| Task to complete |
Your task is to copy the lines between the line containing "the bathroom', 'wall')" and the line containing "1.86).done('tile_surround', 'tile', wb)", counting both of those lines, and to emit nothing more.

Scenes as source code:
────────
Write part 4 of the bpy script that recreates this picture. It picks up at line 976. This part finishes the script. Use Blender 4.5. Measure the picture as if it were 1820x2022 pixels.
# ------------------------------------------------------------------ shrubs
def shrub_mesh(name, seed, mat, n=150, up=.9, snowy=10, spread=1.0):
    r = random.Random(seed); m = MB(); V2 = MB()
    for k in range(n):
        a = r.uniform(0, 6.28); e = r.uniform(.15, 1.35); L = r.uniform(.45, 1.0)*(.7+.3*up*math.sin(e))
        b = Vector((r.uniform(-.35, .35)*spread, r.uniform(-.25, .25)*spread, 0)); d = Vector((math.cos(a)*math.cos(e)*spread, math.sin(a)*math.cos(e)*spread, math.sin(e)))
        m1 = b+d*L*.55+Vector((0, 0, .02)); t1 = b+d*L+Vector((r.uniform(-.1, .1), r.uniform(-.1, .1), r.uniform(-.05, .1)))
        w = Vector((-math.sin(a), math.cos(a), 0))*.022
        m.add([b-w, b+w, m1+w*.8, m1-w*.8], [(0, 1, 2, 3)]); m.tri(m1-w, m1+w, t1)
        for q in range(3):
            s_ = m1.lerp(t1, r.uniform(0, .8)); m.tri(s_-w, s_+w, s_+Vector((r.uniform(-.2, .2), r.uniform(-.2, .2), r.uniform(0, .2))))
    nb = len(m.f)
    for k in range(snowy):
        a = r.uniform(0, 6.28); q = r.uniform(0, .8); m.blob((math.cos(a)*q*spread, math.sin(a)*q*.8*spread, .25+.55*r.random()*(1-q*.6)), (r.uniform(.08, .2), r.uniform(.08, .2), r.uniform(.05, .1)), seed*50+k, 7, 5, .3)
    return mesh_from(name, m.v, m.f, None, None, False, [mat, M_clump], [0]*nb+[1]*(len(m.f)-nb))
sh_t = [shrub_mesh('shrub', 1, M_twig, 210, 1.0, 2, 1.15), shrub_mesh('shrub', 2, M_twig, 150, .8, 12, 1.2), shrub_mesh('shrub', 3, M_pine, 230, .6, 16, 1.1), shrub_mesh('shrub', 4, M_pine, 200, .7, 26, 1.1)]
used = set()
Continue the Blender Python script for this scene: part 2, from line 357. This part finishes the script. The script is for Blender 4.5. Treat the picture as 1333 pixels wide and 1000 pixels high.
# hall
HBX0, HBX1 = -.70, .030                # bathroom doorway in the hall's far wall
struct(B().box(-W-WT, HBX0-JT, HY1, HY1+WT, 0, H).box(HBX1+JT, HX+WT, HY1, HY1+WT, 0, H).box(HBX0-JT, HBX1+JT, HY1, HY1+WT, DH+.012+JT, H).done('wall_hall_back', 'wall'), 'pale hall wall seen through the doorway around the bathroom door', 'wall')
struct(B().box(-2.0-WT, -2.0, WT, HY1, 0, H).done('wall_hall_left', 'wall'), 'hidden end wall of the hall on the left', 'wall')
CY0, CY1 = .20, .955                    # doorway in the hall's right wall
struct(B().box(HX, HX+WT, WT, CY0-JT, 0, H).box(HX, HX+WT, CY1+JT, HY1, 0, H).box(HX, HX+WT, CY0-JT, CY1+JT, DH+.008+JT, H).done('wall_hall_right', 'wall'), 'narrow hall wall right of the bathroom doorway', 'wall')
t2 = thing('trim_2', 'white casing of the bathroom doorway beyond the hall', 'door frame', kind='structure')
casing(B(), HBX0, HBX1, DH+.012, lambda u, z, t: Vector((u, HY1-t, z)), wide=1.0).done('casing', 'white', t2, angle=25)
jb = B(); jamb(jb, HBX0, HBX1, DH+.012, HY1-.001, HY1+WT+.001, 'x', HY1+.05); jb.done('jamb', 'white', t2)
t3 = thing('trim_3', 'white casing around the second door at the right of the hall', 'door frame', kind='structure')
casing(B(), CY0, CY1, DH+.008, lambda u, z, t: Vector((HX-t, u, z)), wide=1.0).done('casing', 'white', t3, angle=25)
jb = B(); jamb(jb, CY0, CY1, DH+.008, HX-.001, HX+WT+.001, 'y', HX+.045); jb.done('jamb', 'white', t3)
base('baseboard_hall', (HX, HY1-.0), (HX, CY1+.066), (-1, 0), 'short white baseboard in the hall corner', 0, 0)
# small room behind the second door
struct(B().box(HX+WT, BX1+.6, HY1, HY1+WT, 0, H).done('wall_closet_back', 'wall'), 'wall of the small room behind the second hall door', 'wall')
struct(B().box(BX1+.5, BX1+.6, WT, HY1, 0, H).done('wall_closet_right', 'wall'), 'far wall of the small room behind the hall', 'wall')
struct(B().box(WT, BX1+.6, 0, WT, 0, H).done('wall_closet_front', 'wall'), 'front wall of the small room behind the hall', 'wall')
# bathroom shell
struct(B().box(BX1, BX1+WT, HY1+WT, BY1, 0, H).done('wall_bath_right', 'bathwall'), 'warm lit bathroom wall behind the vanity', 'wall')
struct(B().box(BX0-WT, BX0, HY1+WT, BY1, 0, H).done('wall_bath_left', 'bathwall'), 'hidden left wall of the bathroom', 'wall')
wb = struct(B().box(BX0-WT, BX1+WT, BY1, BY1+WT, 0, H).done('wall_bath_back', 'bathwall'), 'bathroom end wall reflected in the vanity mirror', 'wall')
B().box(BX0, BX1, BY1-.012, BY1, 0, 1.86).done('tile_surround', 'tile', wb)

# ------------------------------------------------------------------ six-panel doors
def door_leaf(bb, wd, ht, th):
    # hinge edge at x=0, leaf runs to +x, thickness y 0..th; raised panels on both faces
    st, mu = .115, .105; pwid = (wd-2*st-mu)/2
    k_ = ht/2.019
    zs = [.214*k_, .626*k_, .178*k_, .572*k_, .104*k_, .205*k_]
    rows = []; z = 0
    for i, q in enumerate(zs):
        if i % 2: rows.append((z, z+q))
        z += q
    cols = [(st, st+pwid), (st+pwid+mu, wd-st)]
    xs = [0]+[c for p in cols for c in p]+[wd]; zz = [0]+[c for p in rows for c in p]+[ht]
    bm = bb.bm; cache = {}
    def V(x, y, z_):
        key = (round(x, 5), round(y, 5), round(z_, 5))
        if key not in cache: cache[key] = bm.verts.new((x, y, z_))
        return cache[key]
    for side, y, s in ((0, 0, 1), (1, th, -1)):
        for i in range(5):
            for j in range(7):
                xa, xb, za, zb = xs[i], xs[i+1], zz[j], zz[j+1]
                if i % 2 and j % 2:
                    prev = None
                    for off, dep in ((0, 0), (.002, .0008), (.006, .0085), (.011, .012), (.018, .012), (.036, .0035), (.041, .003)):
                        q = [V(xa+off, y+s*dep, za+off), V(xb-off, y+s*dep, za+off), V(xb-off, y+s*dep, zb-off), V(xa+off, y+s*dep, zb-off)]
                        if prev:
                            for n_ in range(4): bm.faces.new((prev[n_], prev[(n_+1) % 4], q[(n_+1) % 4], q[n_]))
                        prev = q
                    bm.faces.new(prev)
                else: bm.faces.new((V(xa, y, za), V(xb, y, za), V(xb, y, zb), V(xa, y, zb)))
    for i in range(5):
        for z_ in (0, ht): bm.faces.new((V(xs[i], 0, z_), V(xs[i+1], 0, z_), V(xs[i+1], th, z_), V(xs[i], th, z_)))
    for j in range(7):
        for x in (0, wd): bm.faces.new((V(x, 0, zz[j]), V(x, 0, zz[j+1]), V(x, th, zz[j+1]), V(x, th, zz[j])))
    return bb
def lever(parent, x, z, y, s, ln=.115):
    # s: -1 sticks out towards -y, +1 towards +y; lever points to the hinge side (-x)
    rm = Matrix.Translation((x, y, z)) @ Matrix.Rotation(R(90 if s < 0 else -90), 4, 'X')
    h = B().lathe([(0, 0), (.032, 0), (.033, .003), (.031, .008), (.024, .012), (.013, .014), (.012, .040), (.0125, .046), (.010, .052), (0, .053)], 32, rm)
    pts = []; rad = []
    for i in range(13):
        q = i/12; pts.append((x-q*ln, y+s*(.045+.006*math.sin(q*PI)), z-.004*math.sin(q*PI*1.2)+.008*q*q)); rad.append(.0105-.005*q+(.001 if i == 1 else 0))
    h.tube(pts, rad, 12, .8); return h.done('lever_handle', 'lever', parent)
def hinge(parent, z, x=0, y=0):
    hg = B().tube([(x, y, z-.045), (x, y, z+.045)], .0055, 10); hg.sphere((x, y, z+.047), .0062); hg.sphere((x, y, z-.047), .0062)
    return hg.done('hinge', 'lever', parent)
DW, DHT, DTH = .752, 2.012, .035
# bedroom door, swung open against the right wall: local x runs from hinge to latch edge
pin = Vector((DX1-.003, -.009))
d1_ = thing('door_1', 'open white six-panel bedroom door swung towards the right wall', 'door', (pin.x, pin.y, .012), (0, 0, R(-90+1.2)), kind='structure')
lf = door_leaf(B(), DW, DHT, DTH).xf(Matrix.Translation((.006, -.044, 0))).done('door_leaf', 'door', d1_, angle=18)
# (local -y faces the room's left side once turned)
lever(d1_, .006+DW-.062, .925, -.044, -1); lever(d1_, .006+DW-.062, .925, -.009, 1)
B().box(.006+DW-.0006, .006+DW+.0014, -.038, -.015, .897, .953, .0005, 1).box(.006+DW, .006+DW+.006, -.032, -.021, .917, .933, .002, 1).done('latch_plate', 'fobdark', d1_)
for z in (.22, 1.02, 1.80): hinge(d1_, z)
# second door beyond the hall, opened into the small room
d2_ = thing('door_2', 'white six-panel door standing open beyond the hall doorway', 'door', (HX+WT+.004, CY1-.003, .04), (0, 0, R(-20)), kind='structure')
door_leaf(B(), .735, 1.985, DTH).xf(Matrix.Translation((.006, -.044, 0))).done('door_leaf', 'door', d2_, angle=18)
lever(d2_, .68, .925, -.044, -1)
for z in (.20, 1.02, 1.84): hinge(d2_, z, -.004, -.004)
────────
| Finished exercise |
struct(B().box(BX0-WT, BX0, HY1+WT, BY1, 0, H).done('wall_bath_left', 'bathwall'), 'hidden left wall of the bathroom', 'wall')
wb = struct(B().box(BX0-WT, BX1+WT, BY1, BY1+WT, 0, H).done('wall_bath_back', 'bathwall'), 'bathroom end wall reflected in the vanity mirror', 'wall')
B().box(BX0, BX1, BY1-.012, BY1, 0, 1.86).done('tile_surround', 'tile', wb)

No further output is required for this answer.